Born in 1971 in the coastal town of Porto Novo in Benin, West Africa, the contemporary African artist Gerard Quenum continues to operate out of his studio in the capital and in Cotonou, a neighboring town where he and other avant-gardes held guerrilla exhibitions in the streets. These days his work is more likely to be found gracing the streets of Paris and London.

His work is instantly recognizable due to his unique use of discarded European dolls and their dismembered parts. Central to his sculptural installations are these Poupees which he has blackened with dirt and ash, and twisted and singed their hair with blow torch.

Combined with burnt and aged wood, shells, metal, wire, cloth, twine, seeds, he re-animates the life history of these traditional objects and ancestral traditions. He hopes by re-creating the dolls in a new situation, he rewrites a more humanistic story (despite them looking slightly voodoo-esque which can be little disconcerting when first encountered).

Growing up with a grandmother who performed 'twin rituals' and other Fon sacred rites, Quenum developed a fascination for the objects he encountered during these ceremonies.

His creations attain some of the deep spirituality that marks Benin's traditions which includes having totems that can represent an individual, a family or a deceased member of a family. The combination of the old with modernity has a powerful emotional charge.
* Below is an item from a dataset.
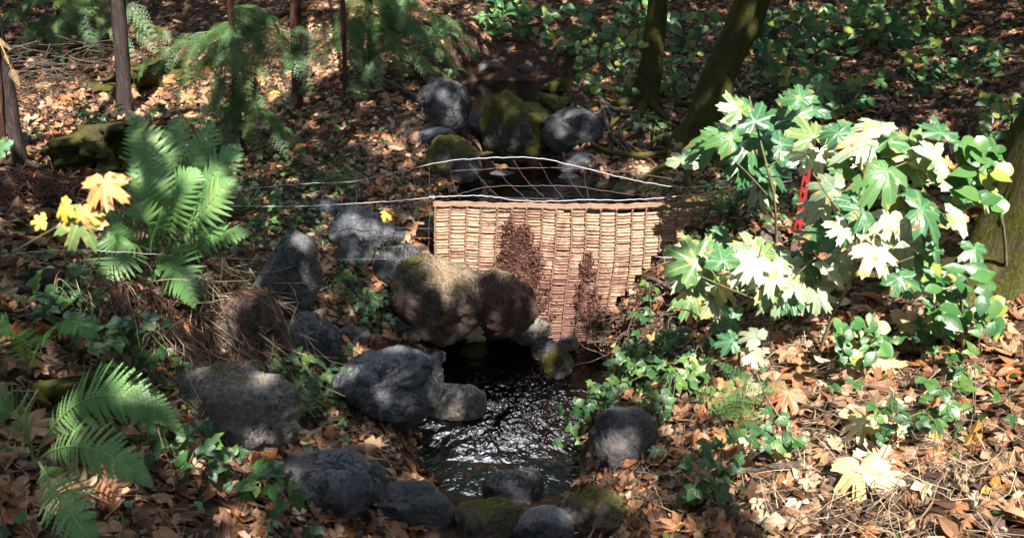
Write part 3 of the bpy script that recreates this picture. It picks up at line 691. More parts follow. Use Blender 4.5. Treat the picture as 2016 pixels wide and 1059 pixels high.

Tenderness and violence are combined... but always with Quenum there is a sharp instinct for a 'perfectly realized whole'.

On the other hand his paintings leave a lot to the viewers imagination.. pared down figures, no features or details, the story has to be unfolded in one's own mind. His mark-making is naive and repetitive and his backgrounds are emptied of color. Strong blocks of color dominate focus areas.


Yet these paintings too, maintain an energy that is compelling and engaging.